Task objective:
Extract the complete data exactly as given.

Raw data:

+-------+

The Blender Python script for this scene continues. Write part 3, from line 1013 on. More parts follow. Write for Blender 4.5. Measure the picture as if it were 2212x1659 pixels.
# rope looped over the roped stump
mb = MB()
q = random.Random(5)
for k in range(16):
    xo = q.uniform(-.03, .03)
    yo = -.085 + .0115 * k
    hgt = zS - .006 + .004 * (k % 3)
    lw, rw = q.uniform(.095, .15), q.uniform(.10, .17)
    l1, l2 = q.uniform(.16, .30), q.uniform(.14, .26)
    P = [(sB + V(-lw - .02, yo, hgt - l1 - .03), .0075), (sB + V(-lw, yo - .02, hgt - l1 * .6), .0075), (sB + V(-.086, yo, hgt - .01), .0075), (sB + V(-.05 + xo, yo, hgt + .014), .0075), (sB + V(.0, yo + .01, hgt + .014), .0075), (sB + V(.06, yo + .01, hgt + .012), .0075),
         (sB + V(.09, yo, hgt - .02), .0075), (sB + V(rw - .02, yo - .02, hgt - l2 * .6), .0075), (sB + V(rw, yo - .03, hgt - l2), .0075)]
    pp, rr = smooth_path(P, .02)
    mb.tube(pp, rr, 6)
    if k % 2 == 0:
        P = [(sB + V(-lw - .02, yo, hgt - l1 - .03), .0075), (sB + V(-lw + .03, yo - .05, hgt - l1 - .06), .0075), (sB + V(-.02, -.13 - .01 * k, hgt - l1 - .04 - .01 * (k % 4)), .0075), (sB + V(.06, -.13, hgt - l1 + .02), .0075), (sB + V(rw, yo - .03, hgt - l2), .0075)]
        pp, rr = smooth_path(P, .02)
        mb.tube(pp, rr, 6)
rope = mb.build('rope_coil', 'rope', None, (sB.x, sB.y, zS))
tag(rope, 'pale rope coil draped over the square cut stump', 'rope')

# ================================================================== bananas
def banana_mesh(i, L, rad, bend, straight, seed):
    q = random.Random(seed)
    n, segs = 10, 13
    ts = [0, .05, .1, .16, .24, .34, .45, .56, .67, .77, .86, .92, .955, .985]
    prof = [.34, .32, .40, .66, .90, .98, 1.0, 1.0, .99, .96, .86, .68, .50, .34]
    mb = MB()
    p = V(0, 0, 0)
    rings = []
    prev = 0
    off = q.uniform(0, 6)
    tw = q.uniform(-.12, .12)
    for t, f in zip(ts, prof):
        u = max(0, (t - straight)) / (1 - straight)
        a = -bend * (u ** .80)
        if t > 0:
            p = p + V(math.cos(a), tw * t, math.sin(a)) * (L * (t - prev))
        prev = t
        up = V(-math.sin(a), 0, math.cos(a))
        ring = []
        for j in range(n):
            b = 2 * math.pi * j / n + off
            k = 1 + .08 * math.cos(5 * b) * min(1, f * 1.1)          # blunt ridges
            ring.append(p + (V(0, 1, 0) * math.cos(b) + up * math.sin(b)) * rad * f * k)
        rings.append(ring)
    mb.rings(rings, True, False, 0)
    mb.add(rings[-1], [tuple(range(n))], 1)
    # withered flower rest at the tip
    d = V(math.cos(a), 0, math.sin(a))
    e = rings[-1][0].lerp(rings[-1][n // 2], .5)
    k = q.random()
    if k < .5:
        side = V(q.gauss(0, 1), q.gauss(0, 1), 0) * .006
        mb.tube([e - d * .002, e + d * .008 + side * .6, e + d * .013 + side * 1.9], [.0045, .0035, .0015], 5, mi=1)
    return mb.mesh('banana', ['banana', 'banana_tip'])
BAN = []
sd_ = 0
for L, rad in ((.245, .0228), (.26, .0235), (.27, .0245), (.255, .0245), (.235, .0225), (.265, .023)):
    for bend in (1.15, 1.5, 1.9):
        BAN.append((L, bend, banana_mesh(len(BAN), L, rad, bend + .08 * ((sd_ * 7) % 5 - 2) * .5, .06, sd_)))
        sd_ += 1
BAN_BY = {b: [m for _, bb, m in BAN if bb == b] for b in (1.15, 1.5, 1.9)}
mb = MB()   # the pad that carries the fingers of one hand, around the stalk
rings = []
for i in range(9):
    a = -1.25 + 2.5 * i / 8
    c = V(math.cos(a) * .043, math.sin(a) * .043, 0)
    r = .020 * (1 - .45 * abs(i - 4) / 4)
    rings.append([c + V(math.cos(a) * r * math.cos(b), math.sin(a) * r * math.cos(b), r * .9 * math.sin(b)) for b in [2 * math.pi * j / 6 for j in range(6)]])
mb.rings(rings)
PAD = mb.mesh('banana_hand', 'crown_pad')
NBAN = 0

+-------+

Answer in full:
The Blender Python script for this scene continues. Write part 3, from line 1013 on. More parts follow. Write for Blender 4.5. Measure the picture as if it were 2212x1659 pixels.
# rope looped over the roped stump
mb = MB()
q = random.Random(5)
for k in range(16):
    xo = q.uniform(-.03, .03)
    yo = -.085 + .0115 * k
    hgt = zS - .006 + .004 * (k % 3)
    lw, rw = q.uniform(.095, .15), q.uniform(.10, .17)
    l1, l2 = q.uniform(.16, .30), q.uniform(.14, .26)
    P = [(sB + V(-lw - .02, yo, hgt - l1 - .03), .0075), (sB + V(-lw, yo - .02, hgt - l1 * .6), .0075), (sB + V(-.086, yo, hgt - .01), .0075), (sB + V(-.05 + xo, yo, hgt + .014), .0075), (sB + V(.0, yo + .01, hgt + .014), .0075), (sB + V(.06, yo + .01, hgt + .012), .0075),
         (sB + V(.09, yo, hgt - .02), .0075), (sB + V(rw - .02, yo - .02, hgt - l2 * .6), .0075), (sB + V(rw, yo - .03, hgt - l2), .0075)]
    pp, rr = smooth_path(P, .02)
    mb.tube(pp, rr, 6)
    if k % 2 == 0:
        P = [(sB + V(-lw - .02, yo, hgt - l1 - .03), .0075), (sB + V(-lw + .03, yo - .05, hgt - l1 - .06), .0075), (sB + V(-.02, -.13 - .01 * k, hgt - l1 - .04 - .01 * (k % 4)), .0075), (sB + V(.06, -.13, hgt - l1 + .02), .0075), (sB + V(rw, yo - .03, hgt - l2), .0075)]
        pp, rr = smooth_path(P, .02)
        mb.tube(pp, rr, 6)
rope = mb.build('rope_coil', 'rope', None, (sB.x, sB.y, zS))
tag(rope, 'pale rope coil draped over the square cut stump', 'rope')

# ================================================================== bananas
def banana_mesh(i, L, rad, bend, straight, seed):
    q = random.Random(seed)
    n, segs = 10, 13
    ts = [0, .05, .1, .16, .24, .34, .45, .56, .67, .77, .86, .92, .955, .985]
    prof = [.34, .32, .40, .66, .90, .98, 1.0, 1.0, .99, .96, .86, .68, .50, .34]
    mb = MB()
    p = V(0, 0, 0)
    rings = []
    prev = 0
    off = q.uniform(0, 6)
    tw = q.uniform(-.12, .12)
    for t, f in zip(ts, prof):
        u = max(0, (t - straight)) / (1 - straight)
        a = -bend * (u ** .80)
        if t > 0:
            p = p + V(math.cos(a), tw * t, math.sin(a)) * (L * (t - prev))
        prev = t
        up = V(-math.sin(a), 0, math.cos(a))
        ring = []
        for j in range(n):
            b = 2 * math.pi * j / n + off
            k = 1 + .08 * math.cos(5 * b) * min(1, f * 1.1)          # blunt ridges
            ring.append(p + (V(0, 1, 0) * math.cos(b) + up * math.sin(b)) * rad * f * k)
        rings.append(ring)
    mb.rings(rings, True, False, 0)
    mb.add(rings[-1], [tuple(range(n))], 1)
    # withered flower rest at the tip
    d = V(math.cos(a), 0, math.sin(a))
    e = rings[-1][0].lerp(rings[-1][n // 2], .5)
    k = q.random()
    if k < .5:
        side = V(q.gauss(0, 1), q.gauss(0, 1), 0) * .006
        mb.tube([e - d * .002, e + d * .008 + side * .6, e + d * .013 + side * 1.9], [.0045, .0035, .0015], 5, mi=1)
    return mb.mesh('banana', ['banana', 'banana_tip'])
BAN = []
sd_ = 0
for L, rad in ((.245, .0228), (.26, .0235), (.27, .0245), (.255, .0245), (.235, .0225), (.265, .023)):
    for bend in (1.15, 1.5, 1.9):
        BAN.append((L, bend, banana_mesh(len(BAN), L, rad, bend + .08 * ((sd_ * 7) % 5 - 2) * .5, .06, sd_)))
        sd_ += 1
BAN_BY = {b: [m for _, bb, m in BAN if bb == b] for b in (1.15, 1.5, 1.9)}
mb = MB()   # the pad that carries the fingers of one hand, around the stalk
rings = []
for i in range(9):
    a = -1.25 + 2.5 * i / 8
    c = V(math.cos(a) * .043, math.sin(a) * .043, 0)
    r = .020 * (1 - .45 * abs(i - 4) / 4)
    rings.append([c + V(math.cos(a) * r * math.cos(b), math.sin(a) * r * math.cos(b), r * .9 * math.sin(b)) for b in [2 * math.pi * j / 6 for j in range(6)]])
mb.rings(rings)
PAD = mb.mesh('banana_hand', 'crown_pad')
NBAN = 0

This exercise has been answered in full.